Chaos Labs supports listing USDe in Isolation Mode on Aave V3 Ethereum. Following is our analysis and risk parameter recommendations for the initial listing.
Note: The following analysis is conducted solely from a market risk viewpoint, excluding centralization and third-party risk considerations. We provide insights into these components; however, if the community aims to reduce exposure to USDe, adopting a more conservative supply cap or debt ceiling should be considered.
We have previously provided recommendations for listing sUSDe, the staked version of USDe. USDe is an asset minted using BTC, ETH, ETH LSTs, and USDT. Collateral is then hedged on centralized exchanges, generating yield when funding rates are positive.
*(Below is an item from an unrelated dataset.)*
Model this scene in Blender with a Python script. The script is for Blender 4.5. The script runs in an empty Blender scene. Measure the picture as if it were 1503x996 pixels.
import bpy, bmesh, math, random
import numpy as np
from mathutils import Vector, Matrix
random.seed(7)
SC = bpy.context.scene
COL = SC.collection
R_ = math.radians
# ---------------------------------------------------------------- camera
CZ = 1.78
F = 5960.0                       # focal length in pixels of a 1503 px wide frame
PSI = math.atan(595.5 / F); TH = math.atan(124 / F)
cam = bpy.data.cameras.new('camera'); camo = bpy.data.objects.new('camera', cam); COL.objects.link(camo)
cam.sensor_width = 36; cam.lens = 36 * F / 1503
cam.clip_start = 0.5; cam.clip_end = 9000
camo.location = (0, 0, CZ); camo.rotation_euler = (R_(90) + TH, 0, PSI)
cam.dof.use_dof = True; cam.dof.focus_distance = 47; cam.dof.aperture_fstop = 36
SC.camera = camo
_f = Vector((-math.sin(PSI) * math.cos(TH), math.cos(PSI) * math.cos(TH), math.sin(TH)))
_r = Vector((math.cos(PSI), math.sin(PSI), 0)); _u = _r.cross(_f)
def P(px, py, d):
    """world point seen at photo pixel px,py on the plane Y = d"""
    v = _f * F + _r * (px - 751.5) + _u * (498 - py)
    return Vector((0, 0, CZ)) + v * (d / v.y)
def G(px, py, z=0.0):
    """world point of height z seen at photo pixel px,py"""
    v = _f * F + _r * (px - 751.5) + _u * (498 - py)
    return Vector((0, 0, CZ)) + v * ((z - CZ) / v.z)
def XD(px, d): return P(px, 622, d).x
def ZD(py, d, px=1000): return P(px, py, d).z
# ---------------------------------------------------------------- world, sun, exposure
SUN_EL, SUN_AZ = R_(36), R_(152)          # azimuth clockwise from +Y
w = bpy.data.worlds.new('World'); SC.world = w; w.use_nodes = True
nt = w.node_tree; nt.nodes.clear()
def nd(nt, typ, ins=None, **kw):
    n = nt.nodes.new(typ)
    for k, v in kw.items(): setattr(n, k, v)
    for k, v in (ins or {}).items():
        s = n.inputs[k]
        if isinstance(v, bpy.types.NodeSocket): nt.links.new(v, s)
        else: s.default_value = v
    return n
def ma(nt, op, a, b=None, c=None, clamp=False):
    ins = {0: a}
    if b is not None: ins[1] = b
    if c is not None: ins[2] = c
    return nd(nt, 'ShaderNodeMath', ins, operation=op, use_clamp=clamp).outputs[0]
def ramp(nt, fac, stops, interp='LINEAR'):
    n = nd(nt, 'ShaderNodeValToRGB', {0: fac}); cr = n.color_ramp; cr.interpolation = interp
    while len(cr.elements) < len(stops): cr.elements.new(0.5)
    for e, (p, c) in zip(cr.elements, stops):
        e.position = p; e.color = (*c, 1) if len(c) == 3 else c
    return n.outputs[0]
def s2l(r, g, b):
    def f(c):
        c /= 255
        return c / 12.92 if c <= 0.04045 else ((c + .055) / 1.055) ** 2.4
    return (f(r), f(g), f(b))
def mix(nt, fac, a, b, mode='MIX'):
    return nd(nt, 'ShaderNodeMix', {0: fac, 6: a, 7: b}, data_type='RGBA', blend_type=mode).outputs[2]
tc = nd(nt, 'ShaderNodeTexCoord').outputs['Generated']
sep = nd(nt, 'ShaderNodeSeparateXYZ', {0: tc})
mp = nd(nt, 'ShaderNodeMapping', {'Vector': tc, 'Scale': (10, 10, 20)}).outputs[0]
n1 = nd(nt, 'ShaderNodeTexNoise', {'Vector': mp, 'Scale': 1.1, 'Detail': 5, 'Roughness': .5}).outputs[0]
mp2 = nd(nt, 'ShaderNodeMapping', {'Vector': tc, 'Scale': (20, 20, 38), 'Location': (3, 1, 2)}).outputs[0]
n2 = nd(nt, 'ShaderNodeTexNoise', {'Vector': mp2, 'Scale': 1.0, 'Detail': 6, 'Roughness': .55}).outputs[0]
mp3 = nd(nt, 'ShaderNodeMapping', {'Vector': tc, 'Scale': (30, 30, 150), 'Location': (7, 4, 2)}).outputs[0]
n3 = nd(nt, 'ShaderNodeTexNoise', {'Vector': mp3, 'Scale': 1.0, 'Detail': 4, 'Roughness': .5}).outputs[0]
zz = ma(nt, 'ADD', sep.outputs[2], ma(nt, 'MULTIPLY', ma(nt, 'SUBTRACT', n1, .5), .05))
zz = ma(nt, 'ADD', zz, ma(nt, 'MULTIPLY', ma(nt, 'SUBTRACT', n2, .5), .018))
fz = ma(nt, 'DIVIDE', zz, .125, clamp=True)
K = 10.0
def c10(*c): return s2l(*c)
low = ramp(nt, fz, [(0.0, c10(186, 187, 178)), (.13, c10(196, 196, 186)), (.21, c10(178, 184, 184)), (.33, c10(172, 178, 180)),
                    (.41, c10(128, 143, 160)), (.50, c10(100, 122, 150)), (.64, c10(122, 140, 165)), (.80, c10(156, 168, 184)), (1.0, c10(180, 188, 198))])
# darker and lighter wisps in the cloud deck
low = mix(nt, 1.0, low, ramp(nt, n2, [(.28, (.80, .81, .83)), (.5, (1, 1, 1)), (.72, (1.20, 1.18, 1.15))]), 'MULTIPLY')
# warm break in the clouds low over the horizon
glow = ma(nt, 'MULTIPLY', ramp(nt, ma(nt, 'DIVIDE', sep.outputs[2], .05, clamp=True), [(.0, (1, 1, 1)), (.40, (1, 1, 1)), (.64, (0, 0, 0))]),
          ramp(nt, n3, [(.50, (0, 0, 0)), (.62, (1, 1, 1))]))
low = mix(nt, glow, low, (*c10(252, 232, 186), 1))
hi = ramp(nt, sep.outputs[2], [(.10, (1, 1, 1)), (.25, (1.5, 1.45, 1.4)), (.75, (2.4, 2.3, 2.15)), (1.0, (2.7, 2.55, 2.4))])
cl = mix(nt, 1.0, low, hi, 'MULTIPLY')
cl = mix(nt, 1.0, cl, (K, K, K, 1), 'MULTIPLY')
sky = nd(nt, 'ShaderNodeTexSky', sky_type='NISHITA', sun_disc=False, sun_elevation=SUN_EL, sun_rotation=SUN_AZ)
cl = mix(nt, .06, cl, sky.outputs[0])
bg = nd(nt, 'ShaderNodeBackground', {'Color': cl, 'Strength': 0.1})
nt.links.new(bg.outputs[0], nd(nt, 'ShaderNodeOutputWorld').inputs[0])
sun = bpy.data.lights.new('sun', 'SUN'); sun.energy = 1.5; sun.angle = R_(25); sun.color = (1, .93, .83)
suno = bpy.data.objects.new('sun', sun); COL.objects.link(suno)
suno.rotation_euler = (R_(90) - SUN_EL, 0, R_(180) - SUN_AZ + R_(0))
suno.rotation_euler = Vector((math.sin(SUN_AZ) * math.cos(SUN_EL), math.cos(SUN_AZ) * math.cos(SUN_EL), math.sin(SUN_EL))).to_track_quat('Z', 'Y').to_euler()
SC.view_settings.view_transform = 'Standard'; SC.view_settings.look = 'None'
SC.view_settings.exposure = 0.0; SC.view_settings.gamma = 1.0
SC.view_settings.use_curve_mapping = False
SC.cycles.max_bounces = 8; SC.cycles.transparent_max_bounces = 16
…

However, this yield does not accrue to USDe, instead accruing to sUSDe in a similar manner as wstETH. There is a 7-day cooldown when unstaking sUSDe; there is no cooldown to redeem USDe, though a multi-sig controlled by Ethena can set max redemptions per block. Thus USDe functions largely the same as overcollateralized stablecoins, albeit with additional complexities and risks outlined below.
When analyzing market cap and trading volumes of assets for listing, we look at data from the past 180 days. Alongside a speculative “shard-based” incentive structure, Ethena’s TVL grew rapidly from January to April, reaching a high of $2.4 billion, while USDe has averaged $57.88 million in daily volume. Bybit recently announced that it will incorporate USDe as a collateral asset, which may further increase its market cap and daily volume.
USDe’s rapid growth and integration thus calls for a more conservative listing approach, as incentivized growth can potentially give way to rapid liquidity drawdowns in the future.
Considering the volatility and the correlation of USDe to USD, we recommend setting the LT to 75%. This mirrors such as sDAI and traditional stablecoins on Ethereum V3, albeit with a slight adjustment to account for the smaller liquidity and the asset's relative novelty. Consequently, there might be slightly more variance expected in the future.
Chaos Labs’ methodology for initial supply caps generally suggests establishing the Supply Cap at twice the liquidity available based on the Liquidation Penalty price impact. However, given ongoing incentives to liquidity providers on DEXes, we recommend beginning with a more conservative cap (equal to the liquidity available based on Liquidation Penalty price impact) than would usually be recommended, given the possibility that liquidity decreases once these incentives end.
Given the current DEX liquidity profile of USDe, we recommend a supply cap of 80M USDe.
Considering the size of the insurance fund and the anticipated utilization through stablecoin looping, our initial recommendation is to list sUSDe in isolation mode with a debt ceiling set at $40 million. Further insights into the projected growth of the insurance fund are provided in our comprehensive analysis of DAI post-D3M integration with Ethena.
We recommend pricing USDe according to its market price, which serves as a proxy for its implied collateralization ratio, alongside an expected-price-CAPO upper value of 4% (thus establishing a price maximum of $1.04) to deter potential oracle manipulation. This approach accounts for the ability to atomically redeem USDe for its underlying equivalent in case of insurance fund depletion, as in expectation the market price will not deviate further from this point.